The Ever After differs from Ms. Pekkanen’s other novels specifically because it is less like a frothy beach read and more like an exercise in role playing. Because of the close connection you have with Josie, her situation allows you to imagine and prepare for a similar situation occurring to you. Would you be as slow to make a decision regarding living arrangements? Would you want to know every detail? Do you care about the reasons for the affair? Would you want to contact the other person? All of these questions are situations Josie must face on her own, but in doing so, she provides a decent blueprint for next steps in these scenarios.

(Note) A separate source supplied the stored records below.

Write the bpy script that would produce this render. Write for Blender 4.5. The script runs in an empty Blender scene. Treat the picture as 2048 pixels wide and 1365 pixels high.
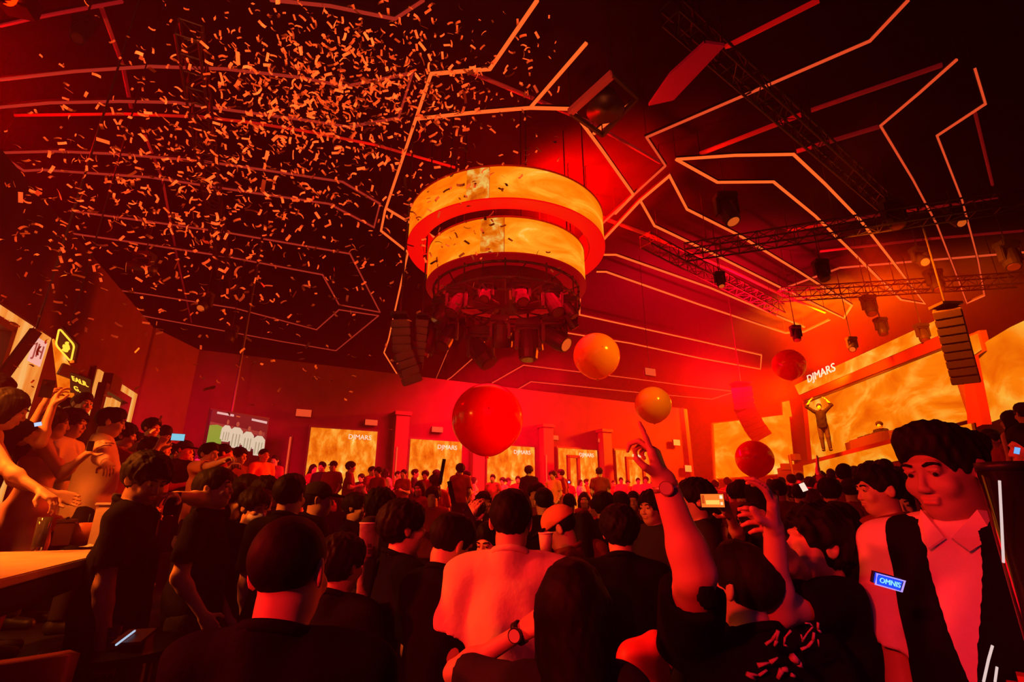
import bpy, bmesh, math, random
import numpy as np
from mathutils import Vector, Matrix
random.seed(7); np.random.seed(7)
S = bpy.context.scene
COL = S.collection
# ---------------------------------------------------------------- camera
F = 1000.0; PITCH = math.radians(18.0); CZ = 1.62
cam = bpy.data.objects.new('camera', bpy.data.cameras.new('camera'))
COL.objects.link(cam); S.camera = cam
cam.data.sensor_width = 36.0; cam.data.lens = F/2048*36.0
cam.location = (0, 0, CZ); cam.rotation_euler = (math.pi/2+PITCH, 0, 0)
cam.data.clip_start = .05; cam.data.clip_end = 200
S.view_settings.view_transform = 'Standard'; S.view_settings.look = 'None'
S.view_settings.exposure = 0.0; S.view_settings.gamma = 1.0; S.view_settings.use_curve_mapping = False
cy = S.cycles
cy.use_denoising = True; cy.max_bounces = 4; cy.diffuse_bounces = 2; cy.glossy_bounces = 3
cy.transmission_bounces = 4; cy.volume_bounces = 0; cy.transparent_max_bounces = 8
cy.caustics_reflective = False; cy.caustics_refractive = False
cy.sample_clamp_indirect = 4.0; cy.sample_clamp_direct = 0; cy.use_light_tree = True
# ---------------------------------------------------------------- world
W = bpy.data.worlds.new('night'); S.world = W; W.use_nodes = True
W.node_tree.nodes['Background'].inputs[0].default_value = (.004, .003, .010, 1)
W.node_tree.nodes['Background'].inputs[1].default_value = 1.0
# thin haze fills the hall
v_ = W.node_tree.nodes.new('ShaderNodeVolumeScatter')
v_.inputs['Color'].default_value = (1, .12, .45, 1); v_.inputs['Density'].default_value = .0085; v_.inputs['Anisotropy'].default_value = .5
W.node_tree.links.new(v_.outputs[0], W.node_tree.nodes['World Output'].inputs['Volume'])
# ---------------------------------------------------------------- lamps of the room, plus unseen fill lamps
def lamp(name, kind, loc, energy, color, target=None, **kw):
    l = bpy.data.lights.new(name, kind); l.energy = energy; l.color = color
    for k, v in kw.items(): setattr(l, k, v)
    o = bpy.data.objects.new(name, l); COL.objects.link(o); o.location = loc
    if target is not None:
        o.rotation_euler = (Vector(target)-Vector(loc)).to_track_quat('-Z', 'Y').to_euler()
    return o
RED = (1, .0, .004)
R_ = math.radians
lamp('flood_above_rings', 'SPOT', (.9, 11.2, 7.9), 32659.2, (1, .0, .0), (2.0, 11.6, 9.8), spot_size=R_(120), spot_blend=1, shadow_soft_size=.4)
lamp('ring_inner_red', 'POINT', (-.13, 10.35, 7.45), 1100, (1, .0, .0), shadow_soft_size=.5)
# orange stage floods hang ahead of the stage and shine onto it
lamp('stage_flood_left', 'SPOT', (9.0, 20.0, 6.6), 38080, (1, .12, .0), (8.6, 28, 3.0), spot_size=R_(95), spot_blend=1, shadow_soft_size=.6)
lamp('stage_flood_mid', 'SPOT', (9.4, 16.5, 7.6), 29120, (1, .10, .0), (14.5, 20, 4.0), spot_size=R_(110), spot_blend=1, shadow_soft_size=.6)
lamp('stage_flood_up', 'SPOT', (12.4, 19.5, 6.9), 89644.8, (1, .09, .0), (14.5, 20.5, 9.4), spot_size=R_(150), spot_blend=1, shadow_soft_size=.6)
lamp('stage_flood_right', 'SPOT', (8.0, 10.5, 7.4), 28224, (1, .10, .0), (13.5, 13, 4.0), spot_size=R_(90), spot_blend=1, shadow_soft_size=.6)
lamp('stage_wash', 'SPOT', (12.0, 20.5, 6.6), 66640, (1, .05, .0), (2, 17, 1.5), spot_size=R_(70), spot_blend=1, shadow_soft_size=.5)
lamp('red_wash_back', 'AREA', (0, 13.5, 5.2), 2660, (1, .0, .02), (1, 16.5, 0), size=4, shape='DISK')
lamp('red_wash_left', 'SPOT', (-5.2, 8.6, 4.2), 3726.45, (1, .0, .04), (-7.5, 12.5, 1.0), spot_size=R_(100), spot_blend=1, shadow_soft_size=.4)
lamp('red_wash_centre', 'AREA', (0, 8.5, 5.5), 210, (1, .0, .01), (0, 9.5, 0), size=3, shape='DISK')
lamp('red_wash_up', 'SPOT', (6.5, 15.0, 4.6), 64512, (1, .0, .01), (7, 18.0, 9), spot_size=R_(120), spot_blend=1, shadow_soft_size=.5)
lamp('front_wash', 'SPOT', (-3.9, 1.0, 2.75), 830.875, (1, .02, .012), (1.5, 2.0, 1.3), spot_size=R_(50), spot_blend=.8, shadow_soft_size=.2)
lamp('table_side_spot', 'SPOT', (-4.3, 2.3, 3.4), 806, (1, .15, .01), (-2.7, 3.2, 1.3), spot_size=R_(90), spot_blend=.7, shadow_soft_size=.2)  # unseen spot past the left edge, aimed at the bar table
lamp('confetti_light', 'SPOT', (-1.5, -2.5, 3.0), 3415.5, (1, .13, .03), (-2.2, 4.0, 6.0), spot_size=R_(58), spot_blend=.5, shadow_soft_size=.2)
lamp('corner_lamp_light', 'POINT', (-9.5, 7.0, 8.3), 448, (1, .0, .0), shadow_soft_size=.2)
lamp('balloon_orange_fill', 'SPOT', (4.6, 4.6, 6.0), 1500, (1, .42, .01), (2.0, 8.6, 3.7), spot_size=R_(32), spot_blend=.8, shadow_soft_size=.3)  # unseen spot added to brighten the orange balloons
lamp('table_fill', 'SPOT', (-3.3, 2.6, 3.2), 345, (1, .17, .01), (-2.8, 3.0, 1.3), spot_size=R_(70), spot_blend=.8, shadow_soft_size=.1)  # second unseen spot, added to brighten the table
lamp('side_fill', 'SPOT', (-.8, -.8, 2.7), 99.099, (1, .01, .012), (1.15, 1.2, 1.25), spot_size=R_(20), spot_blend=.8, shadow_soft_size=.1)  # unseen spot added to brighten the waiter's sleeve
lamp('behind_wash', 'SPOT', (-2.2, -1.6, 3.0), 648, (1, .01, .008), (0, 1.3, 1.4), spot_size=R_(46), spot_blend=.8, shadow_soft_size=.1)
lamp('balloon_red_fill', 'SPOT', (3.4, 2.7, 2.3), 2340, (1, .0, .0), (-.3, 5.4, 2.62), spot_size=R_(24), spot_blend=.6, shadow_soft_size=.2)  # unseen spot added to brighten the nearest red balloon
lamp('blue_fill', 'AREA', (0, -3.5, 5), 5, (.25, .2, 1), (0, 3, 1), size=5)  # unseen blue fill added behind the camera to lift the blacks
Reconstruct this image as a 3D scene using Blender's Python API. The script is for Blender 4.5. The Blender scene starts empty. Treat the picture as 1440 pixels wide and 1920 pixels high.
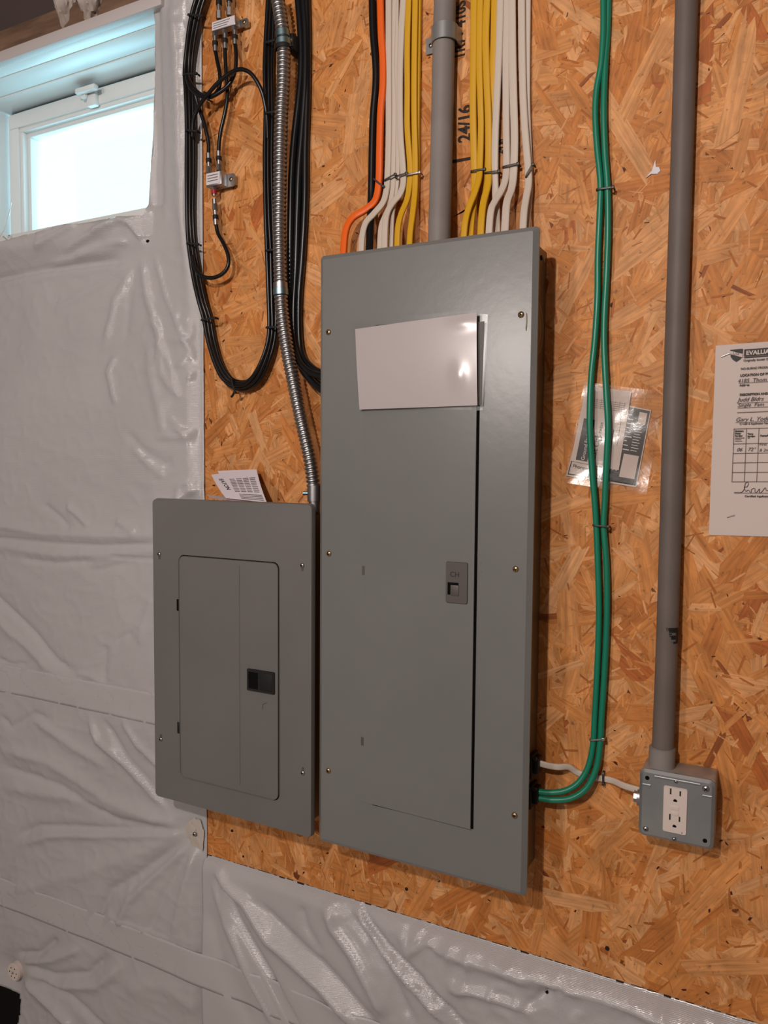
import bpy, bmesh, math, random
import numpy as np
from mathutils import Vector, Matrix
random.seed(7)
SC = bpy.context.scene
COL = SC.collection
Z0 = 1.0                      # height of the main panel's lower edge above the floor

# ------------------------------------------------------------------ camera
CAM = (.6942, -1.1910, .6463 + Z0); YAW, PITCH, ROLL, FPX = .4813, -.0599, .0078, 1443.57
def basis():
    cy, sy = math.cos(YAW), math.sin(YAW)
    w = Vector((-sy*math.cos(PITCH), cy*math.cos(PITCH), math.sin(PITCH)))
    r0 = Vector((cy, sy, 0)); u0 = r0.cross(w)
    return r0*math.cos(ROLL)+u0*math.sin(ROLL), -r0*math.sin(ROLL)+u0*math.cos(ROLL), w
RT, UP, FW = basis()
cd = bpy.data.cameras.new('camera'); cam = bpy.data.objects.new('camera', cd); COL.objects.link(cam)
m = Matrix((RT, UP, -FW)).transposed().to_4x4(); m.translation = Vector(CAM); cam.matrix_world = m
cd.sensor_fit = 'VERTICAL'; cd.sensor_height = 36; cd.lens = 36*FPX/1920; cd.clip_start = .02
SC.camera = cam
def U(x, y, d=0.):
    """point on the plane d metres in front of the board that the photo shows at x, y"""
    k = FW + RT*((x-720)/FPX) - UP*((y-960)/FPX)
    t = (-d-CAM[1])/k.y
    return Vector(CAM)+k*t

# ------------------------------------------------------------------ light
SC.view_settings.view_transform = 'Standard'; SC.view_settings.look = 'None'
SC.view_settings.gamma = 1; SC.view_settings.use_curve_mapping = False
SC.view_settings.exposure = 0.0
SC.cycles.use_denoising = True
W = bpy.data.worlds.new('sky'); SC.world = W; W.use_nodes = True
bg = W.node_tree.nodes['Background']; bg.inputs[0].default_value = (.72, .95, 1, 1); bg.inputs[1].default_value = 1.7
def lamp(name, typ, loc, power, col, size=.04, target=None, sy=None):
    l = bpy.data.lights.new(name, typ); l.energy = power; l.color = col
    if typ == 'AREA':
        l.shape = 'RECTANGLE'; l.size = size; l.size_y = sy or size
    else: l.shadow_soft_size = size
    o = bpy.data.objects.new(name, l); COL.objects.link(o); o.location = loc
    if target is not None:
        o.rotation_euler = (Vector(target)-Vector(loc)).to_track_quat('-Z', 'Y').to_euler()
    return o
lamp('ceiling_bulb', 'POINT', (.37, -1.98, 1.445+Z0), 80, (1, .915, .85), .035)
lamp('fill_lamp', 'AREA', (-.56, -2.9, 1.24+Z0), 20, (1, .90, .84), .20, (.2, 0, .7+Z0), .20)  # unseen fill lamp, added for soft light and a highlight on the main cover
lamp('daylight', 'AREA', (-.80, .62, 1.30+Z0), 16, (.45, .85, 1), 1.0, (-.6, 0, 1.36+Z0), .6)

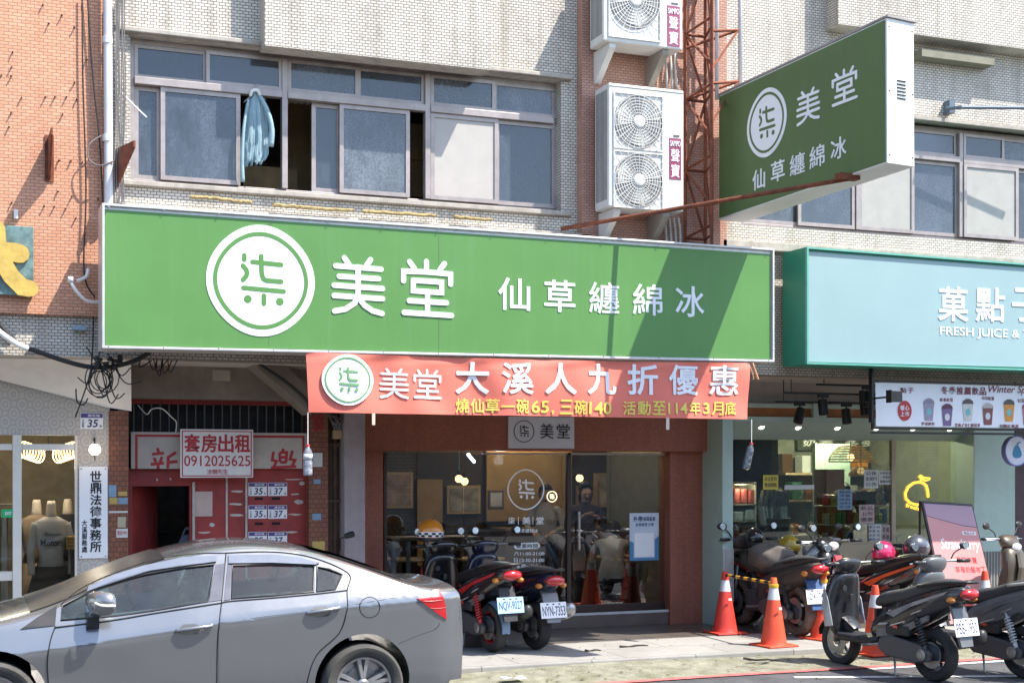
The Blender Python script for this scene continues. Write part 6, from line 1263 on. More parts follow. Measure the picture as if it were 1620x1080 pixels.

The thing Ms. Pekkanen is so careful to stress, however obliquely, is that there is no right or wrong answers when it comes to handling the knowledge of an affair by a partner. Without explicitly stating so in the text, you still know that Josie’s actions and reactions are just one form they could take. This is important if only because no two people are alike and neither are any two relationships. What works for Josie may not work for you, and that is okay. By providing a safe environment in which to contemplate such scenarios, Ms. Pekkanen provides her readers with plenty of food for thought, and that is always a harbinger of an excellent novel in my opinion. This is later confirmed by Josie’s own actions and the careful way she pieces back together her life. A serious novel about a serious topic, The Ever After is not just another affair novel but rather a weighty contemplation of marriage in general, the reasons why people stray, and the work required to keep any relationship a successful one.